After graduating from Harvard, van Itallie moved to Greenwich Village, studied acting at The Neighborhood Playhouse and film editing at New York University, and wrote for the CBS television program Look Up and Live. In 1963, van Itallie’s short play, War, was produced at the Barr Albee Wilder Playwrights Unit on Vandam Street, featuring Gerome Ragni and Jane Lowry and directed by Michael Kahn. War was later produced alongside John Guare’s Muzeeka at the Dallas Theater Center. Van Itallie joined director-actor Joseph Chaikin’s Open Theater as Playwright-of-the Ensemble. Van Itallie’s early plays were also produced at Ellen Stewart’s Café La MaMa, and at Joe Cino’s Caffe Cino, “birthplace of gay theater.”

His 1966 anti-war trilogy, America Hurrah (InterviewTV, and Motel), ran for almost two years at the Pocket Theater Off-Broadway and at the Royal Court Theater in London. Two of the one-acts were first presented at La MaMa Experimental Theatre Club in 1964 and 1965. Interview was directed by Peter Feldman, and Motel was directed by Michael Kahn. Motel was revived at La MaMa in 1981, again directed by Kahn, for the theater’s 20th anniversary.

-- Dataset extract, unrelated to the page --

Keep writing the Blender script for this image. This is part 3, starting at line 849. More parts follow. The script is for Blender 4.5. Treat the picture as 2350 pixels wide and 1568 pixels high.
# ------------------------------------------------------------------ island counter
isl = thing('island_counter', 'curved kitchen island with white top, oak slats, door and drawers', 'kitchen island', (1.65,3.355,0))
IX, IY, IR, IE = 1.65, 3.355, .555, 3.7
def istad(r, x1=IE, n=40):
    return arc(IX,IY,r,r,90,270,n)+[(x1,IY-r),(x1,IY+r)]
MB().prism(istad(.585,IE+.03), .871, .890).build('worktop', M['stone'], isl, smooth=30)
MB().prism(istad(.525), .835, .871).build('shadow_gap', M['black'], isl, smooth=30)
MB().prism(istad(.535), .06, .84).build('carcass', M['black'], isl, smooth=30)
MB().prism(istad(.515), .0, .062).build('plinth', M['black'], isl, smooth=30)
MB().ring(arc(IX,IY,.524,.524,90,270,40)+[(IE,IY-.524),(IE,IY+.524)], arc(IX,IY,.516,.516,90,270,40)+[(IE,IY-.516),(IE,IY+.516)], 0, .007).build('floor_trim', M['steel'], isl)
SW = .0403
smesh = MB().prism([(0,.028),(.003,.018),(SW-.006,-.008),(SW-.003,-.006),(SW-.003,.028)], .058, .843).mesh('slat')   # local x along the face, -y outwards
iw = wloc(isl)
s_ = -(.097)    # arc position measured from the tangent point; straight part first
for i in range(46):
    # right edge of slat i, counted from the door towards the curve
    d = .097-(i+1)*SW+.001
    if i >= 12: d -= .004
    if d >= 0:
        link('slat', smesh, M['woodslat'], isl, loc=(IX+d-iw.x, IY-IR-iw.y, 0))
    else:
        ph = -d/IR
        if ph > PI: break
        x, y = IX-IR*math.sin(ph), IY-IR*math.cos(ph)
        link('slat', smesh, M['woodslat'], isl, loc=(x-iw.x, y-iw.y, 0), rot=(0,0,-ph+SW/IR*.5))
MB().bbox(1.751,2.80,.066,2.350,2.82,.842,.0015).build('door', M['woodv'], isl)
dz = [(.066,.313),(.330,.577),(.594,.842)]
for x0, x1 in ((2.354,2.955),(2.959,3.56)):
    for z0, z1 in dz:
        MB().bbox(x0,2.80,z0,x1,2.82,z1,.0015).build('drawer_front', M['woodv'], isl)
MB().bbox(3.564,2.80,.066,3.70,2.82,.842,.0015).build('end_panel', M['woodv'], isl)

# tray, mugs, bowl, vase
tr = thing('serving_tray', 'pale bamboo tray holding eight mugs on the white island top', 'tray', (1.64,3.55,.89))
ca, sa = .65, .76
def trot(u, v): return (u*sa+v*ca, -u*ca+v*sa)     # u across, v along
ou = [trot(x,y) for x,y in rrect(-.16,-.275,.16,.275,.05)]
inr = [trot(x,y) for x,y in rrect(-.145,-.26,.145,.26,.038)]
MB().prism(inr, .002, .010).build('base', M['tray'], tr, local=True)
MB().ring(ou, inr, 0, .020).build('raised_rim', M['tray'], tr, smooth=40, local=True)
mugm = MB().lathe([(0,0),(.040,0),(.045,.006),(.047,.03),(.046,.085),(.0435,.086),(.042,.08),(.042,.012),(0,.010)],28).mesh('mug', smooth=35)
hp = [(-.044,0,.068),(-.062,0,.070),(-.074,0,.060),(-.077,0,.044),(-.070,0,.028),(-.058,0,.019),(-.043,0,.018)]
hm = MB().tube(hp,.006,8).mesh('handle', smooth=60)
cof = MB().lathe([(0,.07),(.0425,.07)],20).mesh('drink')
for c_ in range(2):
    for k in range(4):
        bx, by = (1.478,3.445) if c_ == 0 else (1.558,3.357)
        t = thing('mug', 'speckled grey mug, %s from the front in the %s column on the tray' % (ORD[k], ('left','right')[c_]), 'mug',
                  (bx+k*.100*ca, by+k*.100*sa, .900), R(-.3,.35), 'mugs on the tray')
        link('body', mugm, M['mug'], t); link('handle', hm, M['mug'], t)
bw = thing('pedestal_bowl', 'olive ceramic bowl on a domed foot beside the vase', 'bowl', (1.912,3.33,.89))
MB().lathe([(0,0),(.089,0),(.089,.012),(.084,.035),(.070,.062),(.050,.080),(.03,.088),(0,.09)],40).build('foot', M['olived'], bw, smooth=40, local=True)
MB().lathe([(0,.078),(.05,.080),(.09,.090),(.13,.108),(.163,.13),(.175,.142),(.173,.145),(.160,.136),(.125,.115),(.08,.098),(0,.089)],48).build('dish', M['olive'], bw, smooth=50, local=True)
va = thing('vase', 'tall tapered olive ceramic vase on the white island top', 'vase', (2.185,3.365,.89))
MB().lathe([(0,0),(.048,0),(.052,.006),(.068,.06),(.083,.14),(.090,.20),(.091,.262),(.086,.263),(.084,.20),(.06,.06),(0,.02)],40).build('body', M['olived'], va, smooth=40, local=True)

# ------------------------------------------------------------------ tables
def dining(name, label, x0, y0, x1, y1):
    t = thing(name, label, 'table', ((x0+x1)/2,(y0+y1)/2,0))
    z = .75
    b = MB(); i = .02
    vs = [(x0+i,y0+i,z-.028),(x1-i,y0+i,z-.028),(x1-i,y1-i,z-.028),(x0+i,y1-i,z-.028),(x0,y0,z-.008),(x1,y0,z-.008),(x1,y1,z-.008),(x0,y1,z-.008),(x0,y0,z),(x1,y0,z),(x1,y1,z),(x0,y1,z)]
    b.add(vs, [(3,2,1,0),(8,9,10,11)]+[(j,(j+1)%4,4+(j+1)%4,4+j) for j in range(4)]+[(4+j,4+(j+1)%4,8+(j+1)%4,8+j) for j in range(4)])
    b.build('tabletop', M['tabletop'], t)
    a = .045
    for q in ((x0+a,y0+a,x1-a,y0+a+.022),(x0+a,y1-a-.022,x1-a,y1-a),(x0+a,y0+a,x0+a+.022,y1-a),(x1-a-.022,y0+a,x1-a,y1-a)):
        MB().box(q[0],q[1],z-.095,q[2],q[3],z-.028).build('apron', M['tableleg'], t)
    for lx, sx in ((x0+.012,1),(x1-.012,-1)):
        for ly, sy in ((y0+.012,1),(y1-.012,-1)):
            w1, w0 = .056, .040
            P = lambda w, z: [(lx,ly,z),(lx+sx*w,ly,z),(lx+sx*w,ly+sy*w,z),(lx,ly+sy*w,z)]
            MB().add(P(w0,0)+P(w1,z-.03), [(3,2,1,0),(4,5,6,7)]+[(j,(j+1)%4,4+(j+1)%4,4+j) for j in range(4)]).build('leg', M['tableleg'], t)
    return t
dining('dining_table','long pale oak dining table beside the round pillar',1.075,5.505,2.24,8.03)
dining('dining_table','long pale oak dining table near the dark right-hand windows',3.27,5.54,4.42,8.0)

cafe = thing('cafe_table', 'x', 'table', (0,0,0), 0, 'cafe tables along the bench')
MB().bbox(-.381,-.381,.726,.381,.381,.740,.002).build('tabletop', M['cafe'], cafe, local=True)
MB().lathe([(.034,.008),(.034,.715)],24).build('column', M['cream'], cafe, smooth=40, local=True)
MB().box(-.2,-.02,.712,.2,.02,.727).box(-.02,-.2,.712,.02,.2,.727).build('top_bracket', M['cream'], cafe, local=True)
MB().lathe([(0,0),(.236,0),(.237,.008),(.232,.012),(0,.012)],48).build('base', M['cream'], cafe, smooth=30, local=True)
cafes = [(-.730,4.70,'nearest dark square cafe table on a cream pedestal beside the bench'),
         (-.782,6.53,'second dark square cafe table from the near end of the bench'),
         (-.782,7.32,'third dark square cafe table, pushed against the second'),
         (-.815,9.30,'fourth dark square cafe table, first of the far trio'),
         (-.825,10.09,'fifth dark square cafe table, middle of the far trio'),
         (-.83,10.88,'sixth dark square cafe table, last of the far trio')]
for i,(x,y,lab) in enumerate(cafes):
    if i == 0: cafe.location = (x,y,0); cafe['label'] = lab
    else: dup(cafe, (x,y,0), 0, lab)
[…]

In 1972, he wrote the script for a gay pornographic film America Creams under a pseudonym, one of the first well-known writers to write a hardcore pornographic film.

Van Itallie wrote over thirty plays. He wrote the ensemble play The Serpent with Chaikin’s Open Theater. The Serpent premiered at Rome’s Teatro dell’Arte in 1968. Van Itallie’s Tibetan Book of the Dead, or How Not to Do It Again, based on the Bardo Thodol and with music by Steven Gorn, premiered at La MaMa in 1983.

His 2016 book, Tea with Demons – Games of Transformation, includes memoir and forty-nine self-development games for the reader to play. He taught writing and performance workshops, and has taught at Princeton University, New York University, Harvard University, Yale University, Amherst College, Columbia University, Middlebury College, the University of Colorado, Smith College, the New School for Social Research, Naropa University, the Esalen Institute, the Omega Institute for Holistic Studies, the New York Open Center, Rowe Conference Center, and Easton Mountain, among other universities and retreat centers.

He lived on a farm in western Massachusetts, where he taught and directed the Shantigar Foundation for theatre and meditation, and in Greenwich Village. His papers are held in Kent State University Special Collections. The papers cover van Itallie’s full career, and he regularly deposited additional items to the collection.

He died of pneumonia on September 9, 2021 in Manhattan.